Hello. I have a Canon M10 and I would dearly like it to work with Ekos.

The situation is more complicated than it being an issue with gphoto. These cameras are actually well-supported by gphoto2. The reason for the crash is the camera firmware itself, which is not supported by the Canon API.

These cameras are designed to be controlled by a smartphone app over WiFi using the PTPIP protocol. This works very well - a gphoto-based app can change settings and operate the camera remotely when connected via WiFi. This is done by manually passing the port (in the format “ptpip:xxx.xxx.xxx.xxx”) and camera model string to gphoto on connection, then it works normally. Unfortunately the Indi driver does not have a way to override the port and camera model, it only connects to cameras it detects via USB.

These cameras have no USB support. Gphoto2 has reverse engineered some kind of USB connection but you can only trigger the shutter and it is impossible to change any settings, otherwise the camera will crash. This is what the OP is seeing.

CHDK firmware DOES allow a USB connection, but I believe it requires use of the CHDK API. I don’t believe Indi uses this API.

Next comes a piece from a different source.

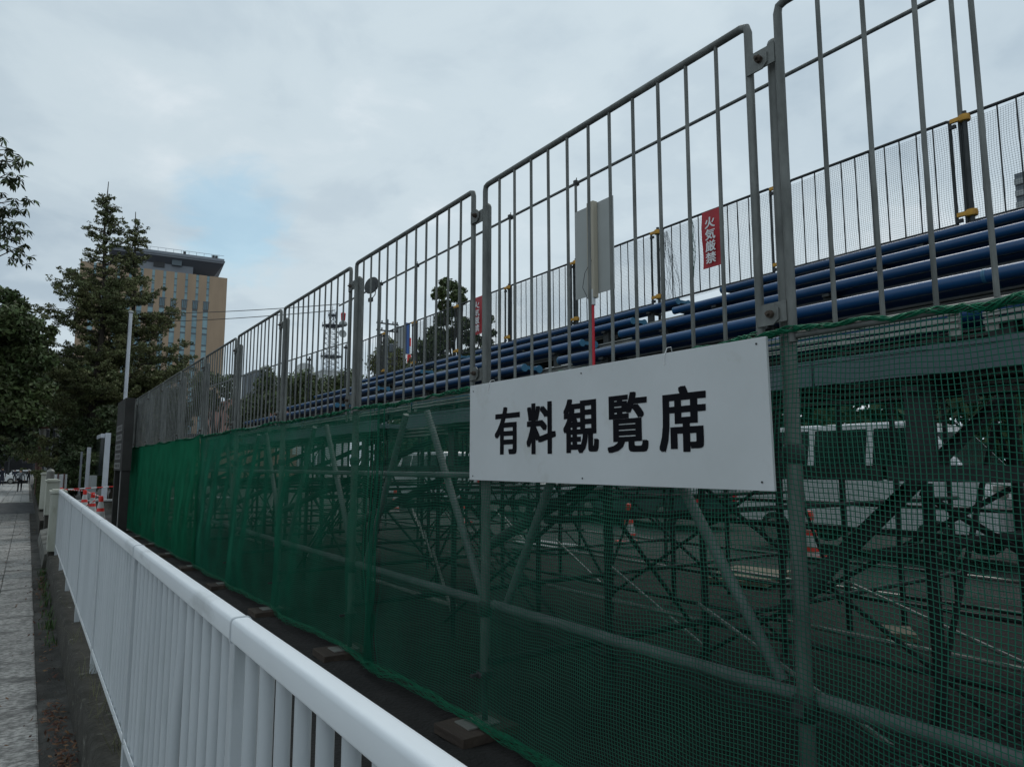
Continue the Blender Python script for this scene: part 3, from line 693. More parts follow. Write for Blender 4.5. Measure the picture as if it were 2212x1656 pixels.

I think the easiest way to support these cameras would be to allow users to manually override the connection port and camera model, which would allow WiFi connections. There might be other issues though, because these cameras are missing some other functionality such as a true bulb mode.

Another approach might be a CHDK driver of some sort.

Or finally, some kind of simple bridge driver that can send commands to a script that calls the gphoto2 or CHDK command line tools directly.